Colourful surprises...

Yippee! Colourful things are starting to surprise me in my 'very early spring' (optimistic phrase) garden. Pinks and yellows - and a touch of blue - flowering things are starting to flower!

 The first of the beautiful colours. Hello, spring - is that you?
Pink Azalea

Monday 4th August

Today my spam folder is full of messages about my assumed debts. This is timely - I've just visited a nursery with a beautiful display of white-flowering Daphne bushes - $65 each. Eek! I was so very tempted - my 'normal' Daphnes are just starting to flower. Such a beautiful smell...

But I resisted! Country gardeners have to buy at least three of something, anyway. So I had a $3 Americano coffee in the cafe instead and planned a frugal, all-for-free day. If I need a reward for Daphne restraint (?) lots of nurseries have deciduous spring-flowering trees on sale at the moment...

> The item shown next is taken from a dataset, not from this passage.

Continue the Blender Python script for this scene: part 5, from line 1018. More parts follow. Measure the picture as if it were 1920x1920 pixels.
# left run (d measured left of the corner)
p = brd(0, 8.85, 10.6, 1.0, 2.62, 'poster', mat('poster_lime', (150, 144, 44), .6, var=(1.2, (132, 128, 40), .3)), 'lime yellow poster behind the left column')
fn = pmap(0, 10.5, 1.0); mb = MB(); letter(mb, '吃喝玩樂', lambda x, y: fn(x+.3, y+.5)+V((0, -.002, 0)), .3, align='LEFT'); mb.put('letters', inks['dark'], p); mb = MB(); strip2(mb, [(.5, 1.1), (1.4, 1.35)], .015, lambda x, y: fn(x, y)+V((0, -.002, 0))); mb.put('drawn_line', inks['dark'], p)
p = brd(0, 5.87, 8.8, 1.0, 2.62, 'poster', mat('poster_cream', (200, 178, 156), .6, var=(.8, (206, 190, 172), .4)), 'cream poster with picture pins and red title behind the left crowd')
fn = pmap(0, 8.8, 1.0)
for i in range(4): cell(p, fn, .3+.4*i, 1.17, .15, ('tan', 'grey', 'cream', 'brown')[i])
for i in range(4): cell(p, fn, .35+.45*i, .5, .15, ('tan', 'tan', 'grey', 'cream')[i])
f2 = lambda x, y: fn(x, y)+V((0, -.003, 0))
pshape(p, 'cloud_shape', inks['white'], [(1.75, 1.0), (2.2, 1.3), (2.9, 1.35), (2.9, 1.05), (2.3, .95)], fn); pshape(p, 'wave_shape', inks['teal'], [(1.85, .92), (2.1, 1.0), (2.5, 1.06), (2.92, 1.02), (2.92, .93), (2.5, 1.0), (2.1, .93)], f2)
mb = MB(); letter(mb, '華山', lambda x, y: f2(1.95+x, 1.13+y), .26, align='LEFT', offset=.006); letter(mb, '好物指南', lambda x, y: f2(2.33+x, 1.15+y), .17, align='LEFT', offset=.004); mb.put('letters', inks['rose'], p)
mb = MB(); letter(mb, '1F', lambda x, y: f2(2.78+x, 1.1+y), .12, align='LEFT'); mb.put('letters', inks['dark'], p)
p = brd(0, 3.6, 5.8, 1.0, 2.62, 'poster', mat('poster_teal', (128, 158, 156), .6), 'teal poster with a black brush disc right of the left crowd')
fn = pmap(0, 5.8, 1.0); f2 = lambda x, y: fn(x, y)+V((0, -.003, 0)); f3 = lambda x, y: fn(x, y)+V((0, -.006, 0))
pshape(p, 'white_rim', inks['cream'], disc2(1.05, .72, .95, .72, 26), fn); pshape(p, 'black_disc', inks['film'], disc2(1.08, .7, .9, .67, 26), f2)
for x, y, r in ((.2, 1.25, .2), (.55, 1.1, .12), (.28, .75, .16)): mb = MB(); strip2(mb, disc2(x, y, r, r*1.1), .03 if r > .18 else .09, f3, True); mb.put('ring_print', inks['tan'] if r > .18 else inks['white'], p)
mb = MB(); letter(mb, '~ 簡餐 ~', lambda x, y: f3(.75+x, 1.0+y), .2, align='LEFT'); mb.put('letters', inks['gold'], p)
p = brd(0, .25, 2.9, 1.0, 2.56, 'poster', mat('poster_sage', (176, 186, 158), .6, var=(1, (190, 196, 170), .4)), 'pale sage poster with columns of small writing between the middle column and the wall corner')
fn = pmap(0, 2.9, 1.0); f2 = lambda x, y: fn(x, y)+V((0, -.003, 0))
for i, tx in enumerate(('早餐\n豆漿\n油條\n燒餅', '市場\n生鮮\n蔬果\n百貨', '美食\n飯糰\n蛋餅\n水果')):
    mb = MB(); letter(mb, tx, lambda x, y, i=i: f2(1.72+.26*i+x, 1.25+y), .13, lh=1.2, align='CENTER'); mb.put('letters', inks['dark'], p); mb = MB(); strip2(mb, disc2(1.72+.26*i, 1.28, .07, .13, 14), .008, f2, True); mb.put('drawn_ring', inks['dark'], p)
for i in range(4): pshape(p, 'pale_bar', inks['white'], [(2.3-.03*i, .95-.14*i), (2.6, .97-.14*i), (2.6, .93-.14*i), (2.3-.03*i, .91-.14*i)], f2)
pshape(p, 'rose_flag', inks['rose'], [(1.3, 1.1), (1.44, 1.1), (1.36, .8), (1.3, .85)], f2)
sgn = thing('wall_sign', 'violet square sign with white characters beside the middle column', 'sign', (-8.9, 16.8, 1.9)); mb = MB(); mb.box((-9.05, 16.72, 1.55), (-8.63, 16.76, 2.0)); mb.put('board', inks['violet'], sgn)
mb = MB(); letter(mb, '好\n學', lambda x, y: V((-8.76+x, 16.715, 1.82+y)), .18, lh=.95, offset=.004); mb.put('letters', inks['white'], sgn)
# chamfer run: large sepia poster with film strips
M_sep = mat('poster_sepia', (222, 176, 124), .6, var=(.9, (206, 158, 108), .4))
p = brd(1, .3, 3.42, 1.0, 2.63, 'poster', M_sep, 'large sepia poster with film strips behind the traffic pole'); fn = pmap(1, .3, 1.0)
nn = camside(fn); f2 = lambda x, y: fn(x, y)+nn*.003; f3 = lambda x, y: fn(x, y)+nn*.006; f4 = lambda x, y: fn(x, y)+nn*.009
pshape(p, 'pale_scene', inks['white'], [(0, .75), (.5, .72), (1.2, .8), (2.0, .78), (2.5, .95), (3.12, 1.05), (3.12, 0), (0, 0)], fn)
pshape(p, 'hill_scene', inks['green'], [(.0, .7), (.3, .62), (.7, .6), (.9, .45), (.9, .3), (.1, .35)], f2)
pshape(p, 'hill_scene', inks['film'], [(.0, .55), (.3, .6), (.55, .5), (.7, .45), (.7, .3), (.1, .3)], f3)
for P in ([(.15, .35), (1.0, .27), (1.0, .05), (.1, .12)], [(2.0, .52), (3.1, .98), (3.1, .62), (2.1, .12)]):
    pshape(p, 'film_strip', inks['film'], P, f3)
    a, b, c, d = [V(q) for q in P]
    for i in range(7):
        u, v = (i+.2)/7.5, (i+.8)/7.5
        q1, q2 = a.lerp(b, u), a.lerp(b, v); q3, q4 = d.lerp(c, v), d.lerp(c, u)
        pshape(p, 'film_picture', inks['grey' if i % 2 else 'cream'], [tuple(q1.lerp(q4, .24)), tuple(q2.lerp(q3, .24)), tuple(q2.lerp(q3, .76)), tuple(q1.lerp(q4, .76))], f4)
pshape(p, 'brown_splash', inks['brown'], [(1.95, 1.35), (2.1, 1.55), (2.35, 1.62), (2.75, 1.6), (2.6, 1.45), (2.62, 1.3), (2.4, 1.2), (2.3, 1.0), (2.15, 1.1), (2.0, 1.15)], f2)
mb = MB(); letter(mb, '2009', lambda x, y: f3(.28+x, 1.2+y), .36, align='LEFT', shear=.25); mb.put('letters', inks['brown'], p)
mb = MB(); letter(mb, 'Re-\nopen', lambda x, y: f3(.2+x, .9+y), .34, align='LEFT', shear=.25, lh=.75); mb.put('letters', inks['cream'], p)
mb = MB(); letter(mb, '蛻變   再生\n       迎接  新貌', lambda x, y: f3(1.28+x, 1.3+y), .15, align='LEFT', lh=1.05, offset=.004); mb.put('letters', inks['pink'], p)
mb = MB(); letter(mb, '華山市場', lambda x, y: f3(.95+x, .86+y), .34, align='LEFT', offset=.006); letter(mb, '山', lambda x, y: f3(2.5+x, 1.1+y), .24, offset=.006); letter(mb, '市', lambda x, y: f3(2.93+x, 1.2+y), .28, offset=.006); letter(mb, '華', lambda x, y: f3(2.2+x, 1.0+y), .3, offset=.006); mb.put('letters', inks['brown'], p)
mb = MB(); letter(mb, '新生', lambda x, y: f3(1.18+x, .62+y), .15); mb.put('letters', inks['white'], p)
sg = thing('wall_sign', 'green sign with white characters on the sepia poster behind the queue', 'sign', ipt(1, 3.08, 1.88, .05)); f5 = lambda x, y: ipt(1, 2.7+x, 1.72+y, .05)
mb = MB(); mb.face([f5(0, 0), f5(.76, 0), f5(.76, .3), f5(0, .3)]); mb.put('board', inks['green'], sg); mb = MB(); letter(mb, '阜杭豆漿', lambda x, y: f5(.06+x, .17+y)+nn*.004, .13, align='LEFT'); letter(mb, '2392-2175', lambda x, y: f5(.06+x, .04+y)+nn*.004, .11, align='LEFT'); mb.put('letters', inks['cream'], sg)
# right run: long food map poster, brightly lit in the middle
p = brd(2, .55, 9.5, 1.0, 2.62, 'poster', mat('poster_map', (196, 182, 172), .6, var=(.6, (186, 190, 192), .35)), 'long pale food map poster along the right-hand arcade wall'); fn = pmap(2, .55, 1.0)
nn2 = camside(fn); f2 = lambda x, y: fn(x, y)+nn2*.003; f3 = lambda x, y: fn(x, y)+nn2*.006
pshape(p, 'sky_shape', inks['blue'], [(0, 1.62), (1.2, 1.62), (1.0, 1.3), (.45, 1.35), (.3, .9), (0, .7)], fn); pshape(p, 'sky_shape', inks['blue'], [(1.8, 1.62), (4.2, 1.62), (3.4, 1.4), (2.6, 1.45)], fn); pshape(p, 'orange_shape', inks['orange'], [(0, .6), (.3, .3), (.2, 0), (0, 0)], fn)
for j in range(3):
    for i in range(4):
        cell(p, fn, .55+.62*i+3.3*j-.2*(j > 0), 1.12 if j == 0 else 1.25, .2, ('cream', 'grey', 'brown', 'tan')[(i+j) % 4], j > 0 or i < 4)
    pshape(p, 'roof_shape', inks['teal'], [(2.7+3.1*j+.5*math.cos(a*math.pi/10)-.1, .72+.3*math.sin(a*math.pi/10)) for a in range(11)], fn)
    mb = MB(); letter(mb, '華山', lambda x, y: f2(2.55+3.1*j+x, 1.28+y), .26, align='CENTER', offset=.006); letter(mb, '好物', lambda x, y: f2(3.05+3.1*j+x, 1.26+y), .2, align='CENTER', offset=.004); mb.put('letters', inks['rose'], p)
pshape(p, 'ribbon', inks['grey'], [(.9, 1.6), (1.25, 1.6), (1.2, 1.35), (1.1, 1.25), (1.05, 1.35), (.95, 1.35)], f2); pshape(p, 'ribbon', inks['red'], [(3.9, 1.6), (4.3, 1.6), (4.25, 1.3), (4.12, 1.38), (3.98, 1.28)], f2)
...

Real gardening calls! There's more mulching to do - I'd like to 'start finishing' the Shrubbery. I need more river stones. Three archways in the orchard are still waiting to be weeded and mulched. None of this will cost me anything more than sore hands and muddy knees. My cats and my dog will have a great outdoors day, and my new best friend (one black hen) can peck at grubs uncovered in my weeding. I shouldn't let myself be seduced by gourmet-cafe-house-and-garden centres. Those white Daphnes were rather lovely, though...

 What a beautiful feature stone wall!
The Shrubbery

Later...

I did random gardening, rather than follow the plan! Hee hee. Rusty and I went to the river to get stones, and I started laying them along the edges of the little path connecting the Pond Paddock with the laundry and the back door. This path marks the beginning of the Apple Tree Garden, which I could see was in a sorry, needy state.

Moonlight Rose :
Moonlight is the perfect rose to climb up an old Apricot tree - as long as the tree stays standing...

Branches of the Apricot tree had died, dead canes of the Moonlight rose needed pruning off, a weedy Elderberry and two unwanted self-sown Pittosporums had grown twice as tall as I am, and the fountain grasses were untidy, far too large, and out of control. Dead flax leaves sprawled over other shrubs and an Escallonia was in dire straits - branches split and broken.

So I stopped, and I pruned, and I sawed, and I trimmed. I burnt all my rubbish, too. I reckon I deserve those white Daphnes!

Tuesday 5th August

Lots more rain overnight, and a wake-up frost, but the sun is peeping through the trees on the Hump. Sun! While my ground thaws out I'm going for a swim. Back soon...

Later... I was a Good Gardener (she wrote boldly, with capital letters) and mulched the Shrubbery. Not all of it, but a goodly part at the front, the bit seen from the house. Then I took some August photographs of interesting garden features - like pond reflections and fungus.

 Mathematical shapes which appear in the winter garden.
Geodesic Fungus

Thursday 7th August

I think the Olympic Games start tomorrow, so today I will try and work my way through a classical gardening pentathlon. I will do 100 meters of weeding, the mulch put, climbing-rose-pruning high jump, path-raking long jump, and finish with the 1500 metres wheelbarrow plod. These Olympics are going to inspire my gardening a lot, I think!

 My path-tester Rusty.
Gardening Dog on Path

But first I need to go for a swim. Recovery is needed from yesterday's five hour foothills hike in rugged bush and snow. I went with my friends up Mount Richardson - a wonderful trip under the blue winter sky - mountain ranges, valleys, the patchwork Canterbury Plains... My words aren't good enough to describe the views. I can, however, describe the afterwards state of the Moosey legs, hips, and knees in reasonably florid detail! Ouch!

 Views of the Southern Alps.
At the Top of Mount Richardson

Much Much Later...

My gardening day is over. I've moved some more Lavenders into the small border by Rusty the dog's kennel. I've mulched more of the Shrubbery. I've burnt a heap of rubbish. I've weeded and raked - well enough to be in contention for at least the bronze medal! And news of yet more pre-spring colour - some of the newly planted Shrubbery's miniature yellow daffodils are almost in flower. It's also the beginning of the crocus blooming time. Lovely! Nice! Little things which bring huge pots of gardening joy.